SET TASK — Quote the lines that run from the line containing "(.85, .775, .6), .45, noise=(1.5, .04))" down to the line containing "(.52, .45, .31), .7, noise=(1.5, .04))". Include both of those lines, reproduce each exactly, and omit everything else.

ENTRIES —
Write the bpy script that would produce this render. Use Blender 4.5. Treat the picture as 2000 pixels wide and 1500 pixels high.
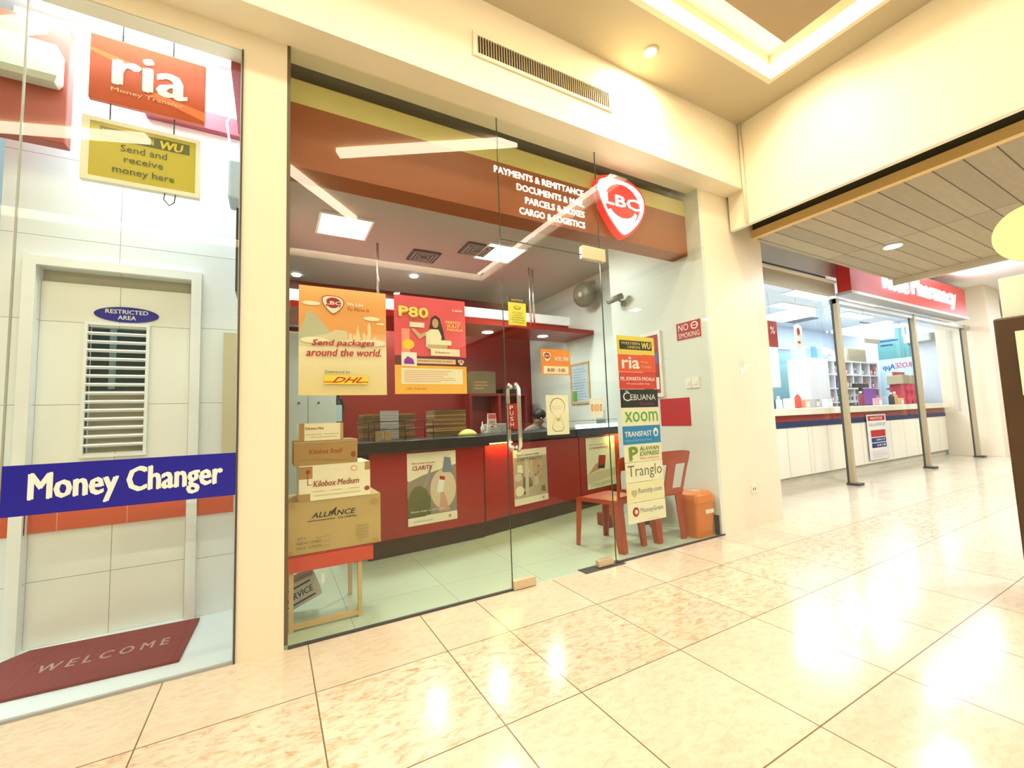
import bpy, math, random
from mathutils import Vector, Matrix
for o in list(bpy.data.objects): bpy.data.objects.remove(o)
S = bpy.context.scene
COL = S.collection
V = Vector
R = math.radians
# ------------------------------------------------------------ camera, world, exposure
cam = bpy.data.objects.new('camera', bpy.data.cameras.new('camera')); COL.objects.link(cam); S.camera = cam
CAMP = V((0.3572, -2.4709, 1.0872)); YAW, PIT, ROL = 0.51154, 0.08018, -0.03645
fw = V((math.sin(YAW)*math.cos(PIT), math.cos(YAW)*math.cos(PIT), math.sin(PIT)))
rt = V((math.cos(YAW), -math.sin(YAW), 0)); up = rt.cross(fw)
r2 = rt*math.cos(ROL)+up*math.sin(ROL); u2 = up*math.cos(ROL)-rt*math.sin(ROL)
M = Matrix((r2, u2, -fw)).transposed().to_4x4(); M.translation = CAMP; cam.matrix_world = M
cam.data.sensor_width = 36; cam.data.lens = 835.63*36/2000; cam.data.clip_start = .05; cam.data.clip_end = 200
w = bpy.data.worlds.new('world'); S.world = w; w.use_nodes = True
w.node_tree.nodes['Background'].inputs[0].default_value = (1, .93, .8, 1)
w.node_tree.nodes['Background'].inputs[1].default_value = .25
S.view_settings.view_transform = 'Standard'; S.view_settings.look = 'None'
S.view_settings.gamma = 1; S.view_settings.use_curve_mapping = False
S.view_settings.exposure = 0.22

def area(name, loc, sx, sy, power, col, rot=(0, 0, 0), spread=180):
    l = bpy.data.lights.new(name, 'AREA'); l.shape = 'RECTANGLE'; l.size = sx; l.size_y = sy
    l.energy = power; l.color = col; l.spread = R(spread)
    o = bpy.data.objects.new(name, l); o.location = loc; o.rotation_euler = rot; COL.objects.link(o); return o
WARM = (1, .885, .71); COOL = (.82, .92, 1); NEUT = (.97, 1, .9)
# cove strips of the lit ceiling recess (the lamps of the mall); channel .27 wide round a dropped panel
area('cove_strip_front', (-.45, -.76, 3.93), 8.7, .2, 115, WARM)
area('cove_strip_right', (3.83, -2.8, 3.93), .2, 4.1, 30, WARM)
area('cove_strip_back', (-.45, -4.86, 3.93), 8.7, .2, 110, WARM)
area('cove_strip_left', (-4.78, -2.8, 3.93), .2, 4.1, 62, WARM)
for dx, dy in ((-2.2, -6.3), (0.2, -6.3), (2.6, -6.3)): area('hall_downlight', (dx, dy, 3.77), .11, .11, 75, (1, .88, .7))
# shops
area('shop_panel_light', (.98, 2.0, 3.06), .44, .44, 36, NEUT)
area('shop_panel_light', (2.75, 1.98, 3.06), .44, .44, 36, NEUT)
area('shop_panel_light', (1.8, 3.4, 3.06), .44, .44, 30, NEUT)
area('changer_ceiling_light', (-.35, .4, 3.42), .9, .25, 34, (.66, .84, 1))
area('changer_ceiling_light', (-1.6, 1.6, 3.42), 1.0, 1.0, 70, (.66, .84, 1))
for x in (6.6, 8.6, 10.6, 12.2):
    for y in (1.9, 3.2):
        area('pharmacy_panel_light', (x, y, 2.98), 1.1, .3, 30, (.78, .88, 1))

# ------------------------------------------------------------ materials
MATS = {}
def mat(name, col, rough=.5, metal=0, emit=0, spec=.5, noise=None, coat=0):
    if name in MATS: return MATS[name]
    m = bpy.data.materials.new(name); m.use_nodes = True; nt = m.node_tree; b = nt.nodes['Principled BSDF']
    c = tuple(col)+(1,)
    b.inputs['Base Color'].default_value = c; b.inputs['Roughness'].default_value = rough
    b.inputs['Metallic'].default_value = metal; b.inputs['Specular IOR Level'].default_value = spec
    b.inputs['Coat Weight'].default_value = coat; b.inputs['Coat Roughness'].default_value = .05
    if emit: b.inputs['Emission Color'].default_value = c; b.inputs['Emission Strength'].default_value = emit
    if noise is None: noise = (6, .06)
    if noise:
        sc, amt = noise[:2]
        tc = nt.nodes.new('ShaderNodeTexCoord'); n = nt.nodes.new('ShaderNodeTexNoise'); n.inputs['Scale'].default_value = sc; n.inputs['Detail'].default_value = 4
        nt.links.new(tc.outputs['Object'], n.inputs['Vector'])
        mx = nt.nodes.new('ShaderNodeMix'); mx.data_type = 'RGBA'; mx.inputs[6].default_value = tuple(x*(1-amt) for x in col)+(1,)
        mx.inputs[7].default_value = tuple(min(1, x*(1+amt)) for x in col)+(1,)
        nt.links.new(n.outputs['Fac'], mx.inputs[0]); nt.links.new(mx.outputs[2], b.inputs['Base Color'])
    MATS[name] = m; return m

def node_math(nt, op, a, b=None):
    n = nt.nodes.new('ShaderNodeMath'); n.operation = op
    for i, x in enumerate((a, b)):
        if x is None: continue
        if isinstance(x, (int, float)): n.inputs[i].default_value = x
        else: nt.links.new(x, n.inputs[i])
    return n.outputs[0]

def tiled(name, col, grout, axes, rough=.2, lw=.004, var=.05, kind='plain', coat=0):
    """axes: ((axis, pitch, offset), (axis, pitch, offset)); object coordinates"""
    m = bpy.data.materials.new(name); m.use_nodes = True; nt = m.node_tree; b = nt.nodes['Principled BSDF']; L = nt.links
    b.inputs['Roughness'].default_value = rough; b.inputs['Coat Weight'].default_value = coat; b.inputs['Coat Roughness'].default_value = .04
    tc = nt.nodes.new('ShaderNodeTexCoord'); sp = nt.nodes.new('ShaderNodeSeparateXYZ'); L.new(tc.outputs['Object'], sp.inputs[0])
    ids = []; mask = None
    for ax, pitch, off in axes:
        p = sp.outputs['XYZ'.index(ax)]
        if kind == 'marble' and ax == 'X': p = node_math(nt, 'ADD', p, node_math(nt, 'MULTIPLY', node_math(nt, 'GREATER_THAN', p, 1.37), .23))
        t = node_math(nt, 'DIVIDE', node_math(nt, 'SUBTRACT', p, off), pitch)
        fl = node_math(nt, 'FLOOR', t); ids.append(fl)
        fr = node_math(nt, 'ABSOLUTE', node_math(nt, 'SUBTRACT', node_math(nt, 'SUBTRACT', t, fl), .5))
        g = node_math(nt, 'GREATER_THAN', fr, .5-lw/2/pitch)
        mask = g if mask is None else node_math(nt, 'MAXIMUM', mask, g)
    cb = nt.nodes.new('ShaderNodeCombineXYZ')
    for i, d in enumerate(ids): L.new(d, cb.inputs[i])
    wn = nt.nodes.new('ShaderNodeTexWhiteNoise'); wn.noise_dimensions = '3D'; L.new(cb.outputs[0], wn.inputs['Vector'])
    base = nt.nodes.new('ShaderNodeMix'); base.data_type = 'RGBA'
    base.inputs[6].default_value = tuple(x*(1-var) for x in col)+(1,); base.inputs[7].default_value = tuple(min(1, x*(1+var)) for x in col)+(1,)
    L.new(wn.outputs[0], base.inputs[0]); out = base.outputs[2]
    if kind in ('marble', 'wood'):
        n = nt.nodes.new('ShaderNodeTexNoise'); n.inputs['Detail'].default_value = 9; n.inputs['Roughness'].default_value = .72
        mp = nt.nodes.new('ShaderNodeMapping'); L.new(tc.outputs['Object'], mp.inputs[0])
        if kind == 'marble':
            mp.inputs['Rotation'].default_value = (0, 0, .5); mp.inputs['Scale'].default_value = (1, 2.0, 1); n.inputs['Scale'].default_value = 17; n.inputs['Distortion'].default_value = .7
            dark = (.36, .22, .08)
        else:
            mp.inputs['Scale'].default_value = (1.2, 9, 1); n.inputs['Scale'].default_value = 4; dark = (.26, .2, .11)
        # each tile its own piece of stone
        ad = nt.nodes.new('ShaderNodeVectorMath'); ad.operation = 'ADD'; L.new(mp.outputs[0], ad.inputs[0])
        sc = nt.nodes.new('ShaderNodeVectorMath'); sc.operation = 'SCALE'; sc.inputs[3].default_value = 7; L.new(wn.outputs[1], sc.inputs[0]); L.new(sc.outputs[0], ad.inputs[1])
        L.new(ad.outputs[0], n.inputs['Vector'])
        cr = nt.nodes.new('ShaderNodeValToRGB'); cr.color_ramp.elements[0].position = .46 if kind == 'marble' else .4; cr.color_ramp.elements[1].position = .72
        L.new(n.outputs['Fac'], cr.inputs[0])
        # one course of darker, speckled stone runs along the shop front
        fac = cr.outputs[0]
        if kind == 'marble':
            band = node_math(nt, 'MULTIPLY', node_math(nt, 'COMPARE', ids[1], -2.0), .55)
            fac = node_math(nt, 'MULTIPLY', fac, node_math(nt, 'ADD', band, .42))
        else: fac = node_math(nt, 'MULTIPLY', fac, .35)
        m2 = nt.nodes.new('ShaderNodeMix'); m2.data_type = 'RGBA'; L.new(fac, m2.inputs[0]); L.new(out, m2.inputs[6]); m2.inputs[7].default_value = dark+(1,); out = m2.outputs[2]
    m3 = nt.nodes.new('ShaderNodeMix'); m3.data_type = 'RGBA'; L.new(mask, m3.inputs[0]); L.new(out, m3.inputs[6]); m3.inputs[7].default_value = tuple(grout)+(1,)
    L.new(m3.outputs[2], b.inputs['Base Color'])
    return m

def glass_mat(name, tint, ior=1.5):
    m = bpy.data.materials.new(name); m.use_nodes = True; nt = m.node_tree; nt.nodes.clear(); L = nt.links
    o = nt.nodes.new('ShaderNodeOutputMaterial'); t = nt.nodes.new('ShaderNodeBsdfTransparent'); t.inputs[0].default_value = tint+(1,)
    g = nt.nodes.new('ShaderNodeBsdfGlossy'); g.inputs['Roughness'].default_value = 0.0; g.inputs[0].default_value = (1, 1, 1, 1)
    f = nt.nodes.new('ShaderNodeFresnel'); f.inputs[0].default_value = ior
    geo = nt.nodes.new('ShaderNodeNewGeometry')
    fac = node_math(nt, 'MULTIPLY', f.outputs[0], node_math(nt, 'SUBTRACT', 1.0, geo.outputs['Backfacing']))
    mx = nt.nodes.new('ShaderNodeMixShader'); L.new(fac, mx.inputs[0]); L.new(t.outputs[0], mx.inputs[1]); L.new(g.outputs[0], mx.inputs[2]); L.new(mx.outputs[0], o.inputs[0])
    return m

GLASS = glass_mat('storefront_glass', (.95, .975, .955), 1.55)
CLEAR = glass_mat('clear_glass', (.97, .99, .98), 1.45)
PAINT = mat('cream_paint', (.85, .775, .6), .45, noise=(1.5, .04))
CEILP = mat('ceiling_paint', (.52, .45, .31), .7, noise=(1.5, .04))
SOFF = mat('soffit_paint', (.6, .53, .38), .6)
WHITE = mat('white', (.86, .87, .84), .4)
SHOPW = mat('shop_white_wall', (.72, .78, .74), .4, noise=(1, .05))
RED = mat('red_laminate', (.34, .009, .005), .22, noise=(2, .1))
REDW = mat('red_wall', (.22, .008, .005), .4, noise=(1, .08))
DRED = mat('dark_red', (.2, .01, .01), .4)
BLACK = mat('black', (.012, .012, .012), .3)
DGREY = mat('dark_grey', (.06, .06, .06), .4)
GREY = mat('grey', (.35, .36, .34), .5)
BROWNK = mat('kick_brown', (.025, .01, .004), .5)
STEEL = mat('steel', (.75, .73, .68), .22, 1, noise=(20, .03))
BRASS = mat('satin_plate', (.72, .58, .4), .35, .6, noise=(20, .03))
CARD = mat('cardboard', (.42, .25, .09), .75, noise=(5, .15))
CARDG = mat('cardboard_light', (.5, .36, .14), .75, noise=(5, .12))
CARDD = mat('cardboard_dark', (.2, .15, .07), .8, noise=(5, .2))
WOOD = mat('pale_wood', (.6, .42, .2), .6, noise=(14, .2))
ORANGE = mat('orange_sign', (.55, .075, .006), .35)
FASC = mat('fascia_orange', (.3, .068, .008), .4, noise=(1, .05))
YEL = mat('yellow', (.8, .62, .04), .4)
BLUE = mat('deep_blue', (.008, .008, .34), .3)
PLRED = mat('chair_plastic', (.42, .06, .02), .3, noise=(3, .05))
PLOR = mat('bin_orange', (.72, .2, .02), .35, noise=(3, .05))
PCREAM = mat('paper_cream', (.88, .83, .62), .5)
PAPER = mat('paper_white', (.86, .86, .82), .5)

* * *

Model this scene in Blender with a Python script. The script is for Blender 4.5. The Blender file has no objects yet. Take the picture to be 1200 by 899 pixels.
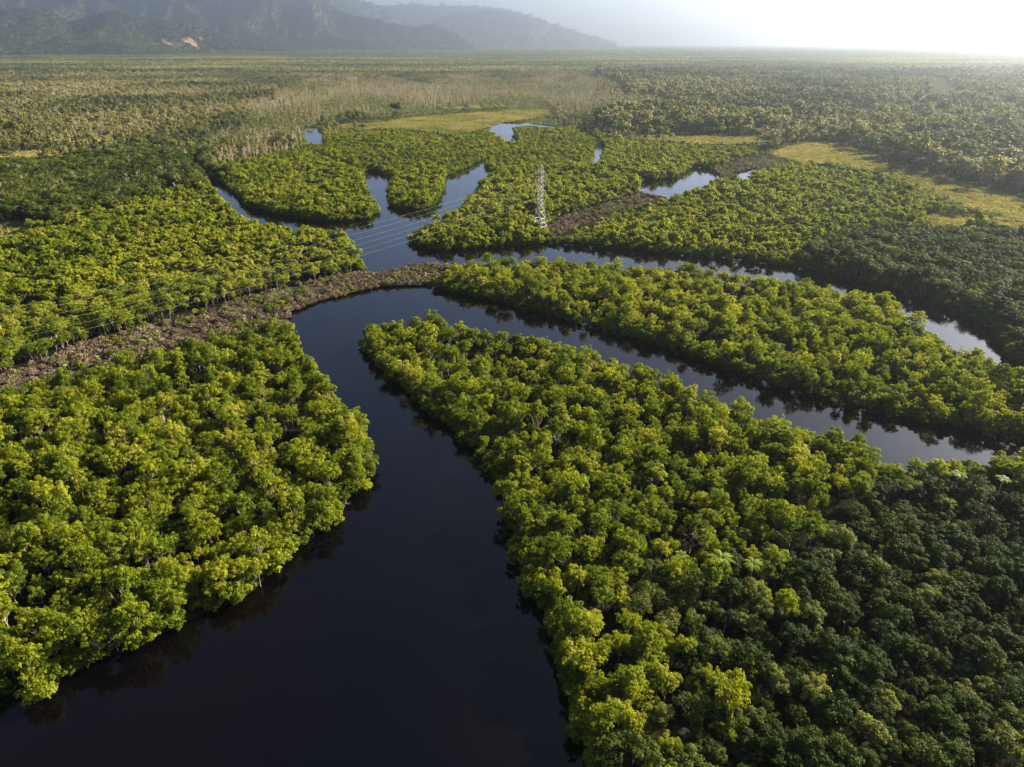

FULL SOLUTION —
PAINT = mat('cream_paint', (.85, .775, .6), .45, noise=(1.5, .04))
CEILP = mat('ceiling_paint', (.52, .45, .31), .7, noise=(1.5, .04))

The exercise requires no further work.